Usually, the musicians could do no wrong, but there were exceptions. A couple examples come to mind. Etta James cancelled shows at the very last minute several times and Ms. Patterson was NOT happy. The "At Last" singer was going to be booked last! There was also a problem with "Pride & Joy". The party band got their start at Sweetwater. They crammed onto the tiny stage and played every month or two for a long time. They built up a following and eventually branched out to other bookings. At a certain point they didn't want to play Sweetwater anymore. They said the stage was too small. Jeanie was frustrated and replied that the stage was the same size it always was. It was just that their heads were too big to fit through the door. 

Jeanie had a huge heart and was deeply loyal. She adored the musicians. I tolerated them. I'd been hanging out with musicians and bands since I was 16. I'd been with a drummer for 7 years. I'd seen a lot of the seamy underside up close with his band in Hollywood and when I worked at The Palms in San Francisco. There was a lot that wasn't pretty, but Jeanie didn't see it that way. She loved the music so much. She would book a great act and set her sights on the next performer on her wish list. Then she'd make that dream come true over and over again. 

Basement Guest List
I was always working so hard during the best shows, but there were many standouts over the years. Dennis Quaid and his band brought squealing women lined up the sidewalk. The John Goddard private parties were legendary and the hottest ticket in town. I loved the Neville Brothers. Zachary Richard was amazing. Austin de Lone and whomever he was playing with, and all the Jug Band nights at Christmas time. John Lee Hooker, Robert Cray, Harry Connick, Jr. and guest appearances by Bonnie Raitt were some highlights. 

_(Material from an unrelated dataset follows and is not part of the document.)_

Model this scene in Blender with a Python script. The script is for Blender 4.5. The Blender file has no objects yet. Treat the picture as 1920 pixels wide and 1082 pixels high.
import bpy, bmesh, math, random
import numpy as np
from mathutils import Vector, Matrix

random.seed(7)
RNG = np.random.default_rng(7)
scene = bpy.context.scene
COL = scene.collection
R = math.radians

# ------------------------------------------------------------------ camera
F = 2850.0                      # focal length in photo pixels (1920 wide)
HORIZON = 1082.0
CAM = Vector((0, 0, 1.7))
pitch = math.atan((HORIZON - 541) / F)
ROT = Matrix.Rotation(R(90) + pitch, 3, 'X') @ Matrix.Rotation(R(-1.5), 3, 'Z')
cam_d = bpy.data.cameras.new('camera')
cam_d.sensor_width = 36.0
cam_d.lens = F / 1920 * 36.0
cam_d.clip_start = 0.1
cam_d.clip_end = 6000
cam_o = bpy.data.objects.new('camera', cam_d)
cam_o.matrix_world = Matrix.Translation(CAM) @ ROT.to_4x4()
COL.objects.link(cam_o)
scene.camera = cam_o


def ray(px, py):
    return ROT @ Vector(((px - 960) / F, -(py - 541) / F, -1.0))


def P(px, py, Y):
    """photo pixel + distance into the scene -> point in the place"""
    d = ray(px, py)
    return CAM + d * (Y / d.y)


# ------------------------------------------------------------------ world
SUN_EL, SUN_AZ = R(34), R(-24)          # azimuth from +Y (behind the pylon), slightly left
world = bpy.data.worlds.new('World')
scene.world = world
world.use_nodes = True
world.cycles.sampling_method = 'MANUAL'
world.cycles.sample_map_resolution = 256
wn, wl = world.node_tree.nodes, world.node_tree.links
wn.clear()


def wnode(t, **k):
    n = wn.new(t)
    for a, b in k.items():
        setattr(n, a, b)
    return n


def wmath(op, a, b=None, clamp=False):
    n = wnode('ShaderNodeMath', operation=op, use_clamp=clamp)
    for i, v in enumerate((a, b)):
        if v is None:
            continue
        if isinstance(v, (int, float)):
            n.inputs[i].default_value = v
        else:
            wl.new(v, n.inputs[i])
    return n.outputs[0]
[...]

My favorite show of all was on a Sunday afternoon. Elizabeth Cotton, an American blues and folk musician, who was born in 1893, played a show at Sweetwater not long before she died. She was in her 90's when she did the performance. Look up "Freight Train" on You Tube. That's the song I remember best. It will give you chills. Only Jeanie could have pulled off that special afternoon. I'm grateful to her for that and her friendship and I'll always miss her. Goodbye, Jeanie. It was good to know you.